By 1991, she was Big Eight champion again, clearing 5-11 ½. Heading into that season, she was third at NCAA Indoors, her best ever at 6-2. After winning a Big Eight crown, that 6-feet, ¾-inch took was good for third at NCAA Outdoors. It was easy to figure she was getting better.
By 1992, every jump was at around six feet – second at Big Eight Indoor (6- ¾), tied for 11th at NCAA Indoor (5-11 ¼), third in Big Eight Outdoor (6- ¾), fourth at NCAA Outdoor (5-11 ½). A quick note: She was ranked ninth in Track & Field magazine.
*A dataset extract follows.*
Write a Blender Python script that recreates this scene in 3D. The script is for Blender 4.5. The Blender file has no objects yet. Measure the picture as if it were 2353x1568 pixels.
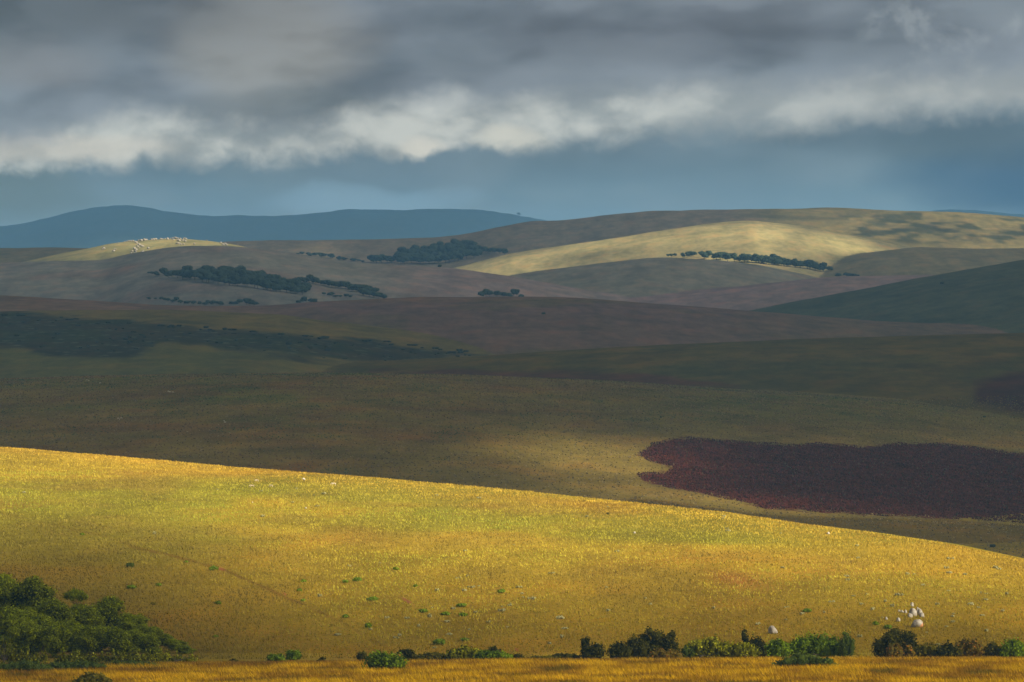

Not all those ranked were necessarily USA.
For good measure, she tried to claim a spot on that 1992 Barcelona Olympic squad, clearing a career-best 6-1 ¼, but tying for 7th at USA’s 1992 Trials. By this point, plenty of athletes might call it a career. Not this Redlands product.

By 1996, Damon cleared a personal best, soaring to a personal best 6-3 ½ to take fourth, one spot out of qualifying for Atlanta Olympic Games in 1996. Appropriately, she was ranked fourth by Track & Field.
By then, Damon had married male high jumper Randy Jenkins, so she was then known as Karol Jenkins.
She participated in most big meets – USA Indoors (6- ¼, 5th), Pan Am Games (6-2, 4th), USA Outdoors (6-feet, 9th), clearing a personal best 6-3 ½ in 1995. It was one year before Olympics. But that 6-3 ½ was one place shy of qualifying.
Veteran USA star Amy Acuff also cleared 6-3 ½, claiming that third and final Olympic spot on fewer misses.
Bulgaria’s Stefka Kostadinova had a world record, clearing a massive 6-10 ¼. Louise Ritter claimed the American mark at 6-8, twice.
Damon-Jenkins. Quit? No!
ONE LAST ATTEMPT TO QUALIFY
In 1997 through that 2000 Sydney Games Olympic year, Damon was among USA’s top five high jumpers. Acuff. Tisha Waller. Connie Teabury. Ritter.
It was training for big meets, those USA Outdoors and Indoors, Goodwill Games, World University Games, all in preparation for a world stage.
Held at Hornet Stadium at Sacramento State University’s stadium, Karol, no longer married to Randy Jenkins, was now Karol Rovelto. She’d married her coach from Kansas State. She was soaring against the likes of Acuff, Waller and Erin Aldrich.
In a remarkable 6-foot, 3-3/4-inch effort, her lifetime best, that onetime Redlands High star had won Trials. It was a Trials dominated by sprint star Marion Jones.
Damon-Rovelto, for her part, was ranked high jump No. 1 by Track & Field.
It was on to Sydney for the Olympics.
At 1.89 meters, which is 6-feet, 2 ¼-inches, Damon’s 24th place finish wasn’t close to eventual gold medalist – Yelena Yelesina, of Russiam her 2.01 meters just better than 6-8. Damon, like Acuff, failed to reach the finals.
Only a dozen years earlier, Damon had been launching her career from Redlands. Sixteen years after her Olympic experience, Damon-Rovelto was back at it.
A longtime coach at Kansas State, Rovelto took efforts with high jumper Alyx Treasure and heptathlete Akela Jones at the 2016 Rio de Janeiro Games.
You wonder if Bernardine knew about those dreams?